The truth is that the more the Presidents talks, the deeper the country becomes immersed in a deep social, economic and political crisis. In today's Venezuela the tragic merges with the grotesque. A Cesar named his horse consul. Old Dictator Trujillo, from the Dominican Republic, named his son Ramfis General of the Army when he was 12 or so. This week, yet another mediocrity will be designated by the President as Commander in Chief, the highest ranking a Venezuelan military officer can possess. In 150 years we had two: Bolivar and Lopez Contreras. During the last three years we have had two more: Lucas Rincon and, now, Jorge Garcia Carneiro. Bolivar was the father of the Republic. Lopez Contreras was the father of our Democracy.

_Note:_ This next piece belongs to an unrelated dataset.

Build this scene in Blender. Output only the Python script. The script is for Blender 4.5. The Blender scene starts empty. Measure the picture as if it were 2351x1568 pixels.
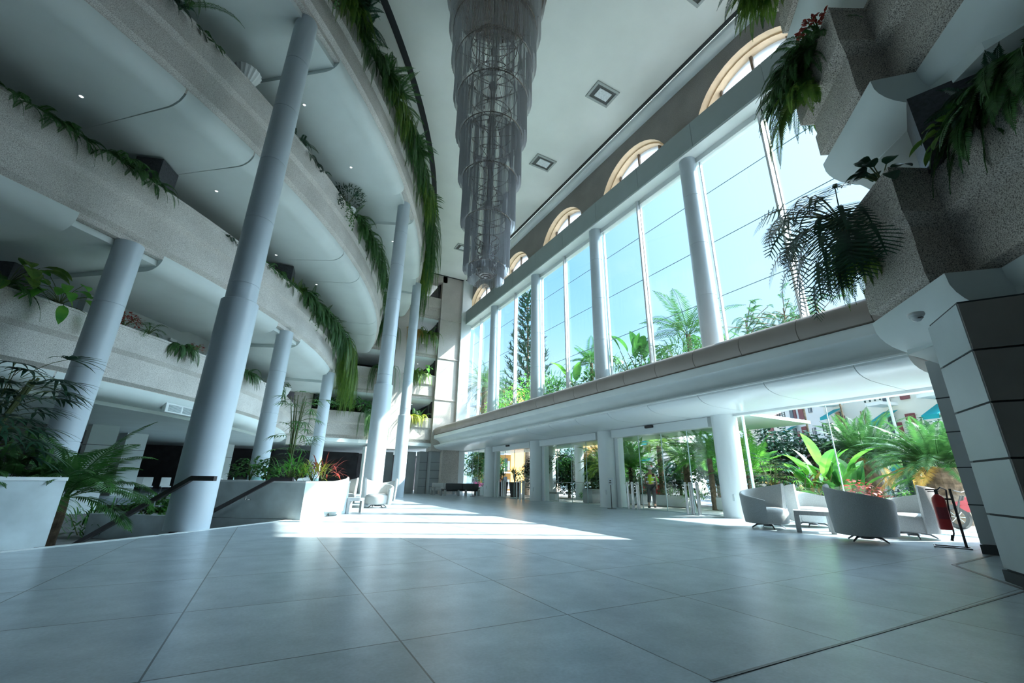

But these two other little men, what have they done to merit this distinction, totally illegal by the way, since it can only be won in the battlefield? Lucas Rincon holds the key to the mystery which surrounds Chávez's resignation in April 2002. Garcia Carneiro is to Chávez what Noriega was to Torrijos in Panama: a personal bodyguard.

A government which acts in this manner lacks dignity and an Armed Force which witness this impassively lacks honor.